Aprendemos de otras culturas ¿También podemos aprender otras percepciones acerca de la muerte?
“Las culturas campesinas tienen una forma natural de relacionarse con la muerte: los ciclos del campo, de sus animales, los partos hechos por parteras, eso transforma frente a la vida. En San Basilio de Palenque no es que haya fiesta por la muerte, es que hay ritmo, música que atraviesa toda la vida, hasta la muerte. La cultura Wayuu hace el ritual para decir adiós, es el homenaje de agradecimiento al ser querido”.
Ven la muerte con cierta naturalidad.
“La llevan de otra forma porque temerle es un despropósito, está con nosotros inevitablemente.
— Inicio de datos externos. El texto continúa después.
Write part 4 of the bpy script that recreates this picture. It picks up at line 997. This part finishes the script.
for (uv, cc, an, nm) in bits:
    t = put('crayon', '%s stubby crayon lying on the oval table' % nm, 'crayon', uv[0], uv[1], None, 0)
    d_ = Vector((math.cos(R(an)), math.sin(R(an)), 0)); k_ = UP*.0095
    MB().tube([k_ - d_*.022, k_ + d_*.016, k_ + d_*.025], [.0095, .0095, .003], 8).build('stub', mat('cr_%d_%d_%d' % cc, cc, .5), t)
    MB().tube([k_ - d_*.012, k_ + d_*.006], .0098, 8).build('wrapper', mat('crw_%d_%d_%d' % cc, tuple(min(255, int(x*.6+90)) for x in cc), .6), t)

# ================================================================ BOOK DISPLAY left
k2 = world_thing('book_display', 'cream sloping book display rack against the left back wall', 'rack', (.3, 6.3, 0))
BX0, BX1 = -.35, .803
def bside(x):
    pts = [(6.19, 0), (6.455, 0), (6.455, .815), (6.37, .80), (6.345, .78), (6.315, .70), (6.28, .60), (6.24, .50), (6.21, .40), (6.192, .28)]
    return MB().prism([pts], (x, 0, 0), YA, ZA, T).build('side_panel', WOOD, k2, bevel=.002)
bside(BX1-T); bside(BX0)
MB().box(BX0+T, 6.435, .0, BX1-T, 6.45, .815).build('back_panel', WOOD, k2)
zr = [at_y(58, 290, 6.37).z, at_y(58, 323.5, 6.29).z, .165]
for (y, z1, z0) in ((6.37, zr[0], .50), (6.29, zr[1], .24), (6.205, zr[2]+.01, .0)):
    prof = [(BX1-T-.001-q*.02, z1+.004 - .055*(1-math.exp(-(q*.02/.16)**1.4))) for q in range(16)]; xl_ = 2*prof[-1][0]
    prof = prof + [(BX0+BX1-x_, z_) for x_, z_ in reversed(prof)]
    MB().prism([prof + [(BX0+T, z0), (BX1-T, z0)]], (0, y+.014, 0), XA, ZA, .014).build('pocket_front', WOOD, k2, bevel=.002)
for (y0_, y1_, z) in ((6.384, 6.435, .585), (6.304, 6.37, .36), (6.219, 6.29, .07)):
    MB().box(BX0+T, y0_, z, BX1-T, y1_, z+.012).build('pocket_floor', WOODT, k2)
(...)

En el Cauca, en formas parecidas a México, hacen banquetes rituales. En Mompox la gente en Semana Santa se va en la noche al cementerio y lleva música y velas”.
¿La invitación, así suene extraño, es por lo menos a hablar de la muerte?
“Es positivo poder hablar de la muerte en familia. Los niños manifiestan esas dudas. Abordar la muerte viendo con ellos una película de Disney, por ejemplo con el Rey León, aporta. Poder hablar en familia de qué quisieran hacer, qué les gustaría, cuando cada uno muera. Es una sociedad más sana. Es mejor hablarlo en familia a conocerlo en un noticiero o en una ficción. Incluso, es positivo que los maestros abran espacios con sus estudiantes sobre la muerte y el envejecimiento”.